Sebelum tahun 1970-an, PDB atau PNB digunakan sebagai indikator kemajuan pembangunan pada suatu negara, dengan mengandalkan pada prinsip efek penetesan ke bawah (trickle down effect) diyakini akan dapat menciptakan berbagai peluang ekonomi dan lapangan pekerjaan yang akan mampu menumbuhkan berbagai kondisi untuk terciptanya distribusi hasil-hasil pertumbuhan ekonomi (Todaro, 2000: 18). Pada kurun waktu tersebut, banyak negara (terutama negara sedang berkembang) lebih berkonsentrasi pada pertumbuhan ekonomi melalui penerapan industrialisasi pada sektor manufaktur, dengan mengesampingkan sektor-sektor primer dan daerah pedesaan.
Konsep pembangunan ini memang menghasilkan pertumbuhan ekonomi yang tinggi terutama untuk sektor manufaktur dan daerah pengembang industri, namun di lain pihak sektor pertanian dan daerah pedesaan mengalami ketertinggalan yang dicerminkan dalam kelambatan pertumbuhan. Hal ini akan jelas tampak dari kontribusi masing-masing sektor dalam PDB atau PNB. Ketimpangan ini kemungkinan menjadi masalah utama untuk negara-negara sedang berkembang, di mana peningkatan kemiskinan semakin tinggi, tingkat pengangguran dan ketimpangan distribusi pendapatan menjadi sulit untuk dipecahkan.
Pengertian pembangunan ekonomi menurut Arsyad (1999: 7) meliputi empat hal sebagai berikut:
1. merupakan suatu proses yang berlangsung terus menerus;
2. adanya upaya untuk meningkatkan pendapatan per kapita;
3. peningkatan pendapatan tersebut berlangsung dalam jangka panjang;
4. munculnya perbaikan sistem kelembagaan di segala bidang (ekonomi, sosial dan budaya). Perbaikan ini meliputi dua aspek yaitu aspek perbaikan organisasi (institusi) dan perbaikan di bidang regulasi baik formal maupun informal).

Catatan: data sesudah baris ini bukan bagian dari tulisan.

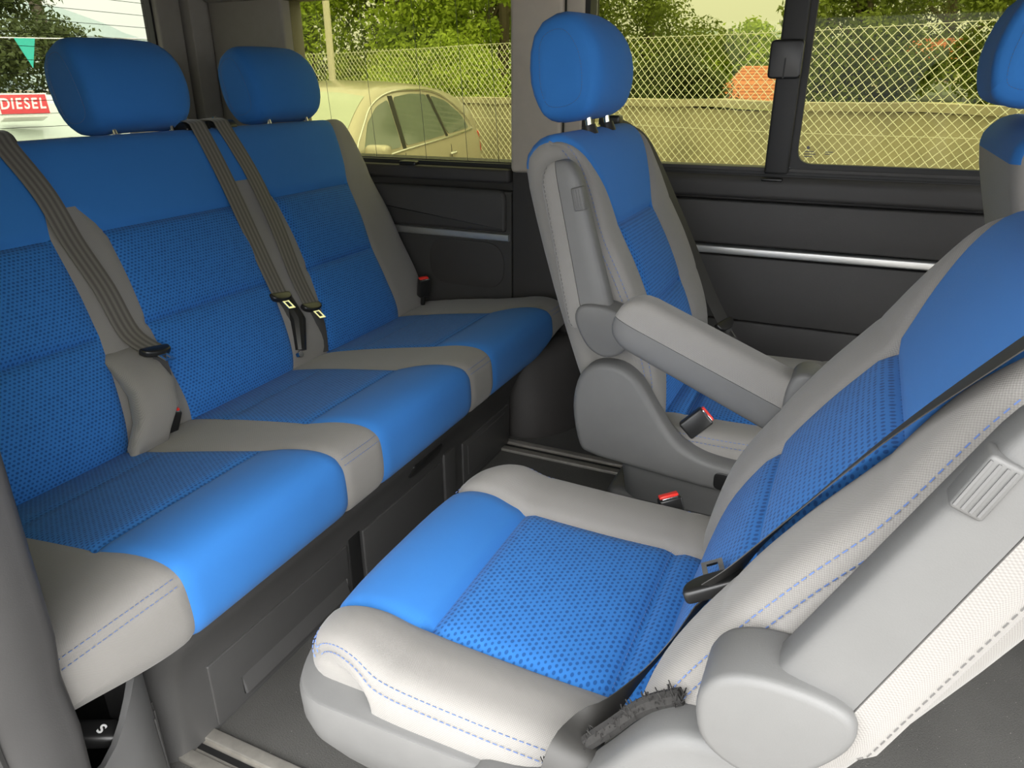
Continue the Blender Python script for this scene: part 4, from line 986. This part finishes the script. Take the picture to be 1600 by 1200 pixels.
# ---- houses with tiled roofs
M['tile'] = plain('orange_roof_tile', (0.55, 0.20, 0.09), 0.85, var=0.2, scale=8)
M['house'] = plain('pale_render', (0.62, 0.60, 0.52), 0.9, var=0.06, scale=2)
M['brickw'] = plain('orange_block_wall', (0.55, 0.24, 0.12), 0.9, var=0.15, scale=5)
M['winglass'] = plain('dark_window', (0.04, 0.05, 0.06), 0.1)
def house(nm, label, x, y, z, rz, L, D, h, rise, mat='house', wins=3, hip=0.0, group=None):
    t = thing(nm, label, 'house', (x, y, z), rz, group)
    MB().box(-L/2, L/2, -D/2, D/2, -0.5, h, 0.01).build('walls', M[mat], t)
    e = 0.35; nrow = 9
    rf = None
    for sg in (-1, 1):
        m = MB()
        for k in range(nrow):
            f0, f1 = k/nrow, (k+1)/nrow
            y0, y1 = sg*(D/2+e)*(1-f0), sg*(D/2+e)*(1-f1); z0, z1 = h-0.1+(rise+0.1)*f0, h-0.1+(rise+0.1)*f1
            xl0 = (L/2+e)*(1-hip*f0); xl1 = (L/2+e)*(1-hip*f1)
            a = [(-xl0, y0, z0+0.05), (xl0, y0, z0+0.05), (xl1, y1, z1), (-xl1, y1, z1), (-xl0, y0, z0-0.03), (xl0, y0, z0-0.03), (xl1, y1, z1-0.08), (-xl1, y1, z1-0.08)]
            m.add(a, [(0, 1, 2, 3), (4, 7, 6, 5), (0, 4, 5, 1), (1, 5, 6, 2), (2, 6, 7, 3), (3, 7, 4, 0)])
        m.build('roof', M['tile'], t, smooth=False)
    if hip:
        for sg in (-1, 1):
            q = L/2+e; m = MB(); m.add([(sg*q, -D/2-e, h-0.08), (sg*q, D/2+e, h-0.08), (sg*q*(1-hip), 0, h+rise)], [(0, 1, 2)]); m.build('hip_roof', M['tile'], t, smooth=False)
    else:
        for sg in (-1, 1):
            q = sg*L/2; m = MB(); m.add([(q, -D/2, h), (q, D/2, h), (q, 0, h+rise-0.1)], [(0, 1, 2)]); m.build('gable', M[mat], t, smooth=False)
    for k in range(wins):
        xw = -L/2 + L*(k+0.5)/wins; f = MB().box(xw-0.45, xw+0.45, -D/2-0.04, -D/2+0.02, h*0.4, h*0.85, 0.01).build('window', M['house'], t)
        MB().box(xw-0.38, xw+0.38, -D/2-0.06, -D/2-0.03, h*0.44, h*0.81).build('pane', M['winglass'], f, smooth=False)
    return t
house('tiled_house', 'low house with wide orange tiled roof left of the window post', -4.4, 29.5, -0.65, 0.25, 3.0, 4.0, 0.75, 0.85, wins=3)
house('tiled_house', 'taller house with hipped orange roof close to the window post', -4.1, 35.0, -0.5, 0.2, 3.2, 4.5, 1.15, 0.95, wins=3, hip=0.4)
house('tiled_house', 'small house with steep orange roof showing one slope, far left', -5.35, 25.3, -0.6, 1.2, 1.6, 2.4, 0.45, 0.75, wins=1)
house('brick_house', 'orange block house between dark trees right of the window post', -0.2, 40.0, -0.5, 0.1, 2.0, 2.5, 2.4, 0.35, 'brickw', 2)
house('brick_house', 'orange house with a white gable wall behind the parked car', 2.05, 44.0, -0.4, 0.15, 2.6, 3.0, 2.4, 0.9, 'house', 2)
# ---- hills
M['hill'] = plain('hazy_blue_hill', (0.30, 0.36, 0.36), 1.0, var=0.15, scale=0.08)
def hill(label, x, y, L, D, H, rz, seed):
    rs = np.random.RandomState(seed); V = []; F = []; n, m = 60, 10
    ph = rs.rand(6)*6
    for i in range(n+1):
        u = i/n*2-1; ridge = H*(1-0.5*u*u)*(1+0.08*math.sin(7*u+ph[0])+0.05*math.sin(17*u+ph[1])+0.04*math.sin(41*u+ph[2]))
        for j in range(m+1):
            v = j/m*2-1; V.append((u*L, v*D, ridge*math.cos(v*PI/2)**1.2*(1 if abs(v) < 0.99 else 0)))
    for i in range(n):
        for j in range(m): a = i*(m+1)+j; F.append((a, a+m+1, a+m+2, a+1))
    o = mesh_obj('hill', V, F, M['hill']); o.location = (x, y, GZ); o.rotation_euler = (0, 0, rz); tag(o, label, 'hill', None); return o
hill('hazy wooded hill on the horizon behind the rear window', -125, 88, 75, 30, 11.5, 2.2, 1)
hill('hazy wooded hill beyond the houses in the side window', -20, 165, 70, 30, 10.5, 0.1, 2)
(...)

Pembangunan ekonomi daerah dapat didefinisikan sebagai suatu proses yang menyebabkan kenaikan pendapatan riil per kapita penduduk suatu negara dalam jangka panjang yang disertai oleh perbaikan sistem kelembagaan (Arsyad, 1999: 7). Lebih lanjut dijelaskan bahwa pembangunan ekonomi daerah adalah suatu proses pengelolaan sumber daya yang dilakukan pemerintah daerah dan masyarakatnya dan membentuk suatu pola kemitraan antar pemerintah daerah dengan sektor swasta. Proses pengelolaan tersebut untuk menciptakan suatu lapangan kerja baru dan merangsang perkembangan kegiatan ekonomi (pertumbuhan ekonomi) dalam wilayah itu
Keberhasilan pembangunan ekonomi menurut Todaro (2000 : 16-17) paling tidak ditunjukkan dalam tiga hal sebagai berikut :
1. terwujudnya kecukupan (sustenance), yaitu kemampuan untuk memenuhi kebutuhan dasar. Kecukupan yang dimaksud adalah tidak sekedar menyangkut kebutuhan makanan semata, melainkan juga kebutuhan dasar lainnya seperti sandang, papan, kesehatan dan keamanan;
2. adanya peningkatan jati diri (self-esteem) yaitu menjadi manusia seutuhnya yang merupakan dorongan diri sendiri untuk maju, menghargai diri sendiri dan merasa diri pantas untuk melakukan dan meraih sesuatu, dan sejenisnya;
3. adanya kebebasan (freedom) yaitu kebebasan atau kemampuan untuk memilih berbagai hal atas sesuatu yang dianggap cocok untuk dirinya dan merupakan salah satu hak azasi manusia.
Suatu perekonomian dikatakan mengalami pertumbuhan atau berkembang apabila tingkat kegiatan ekonomi lebih tinggi daripada apa yang dicapai pada masa sebelumnya. Artinya perkembangan baru tercipta apabila jumlah barang dan jasa yang dihasilkan dalam perekonomian tersebut menjadi bertambah besar pada tahun-tahun berikutnya.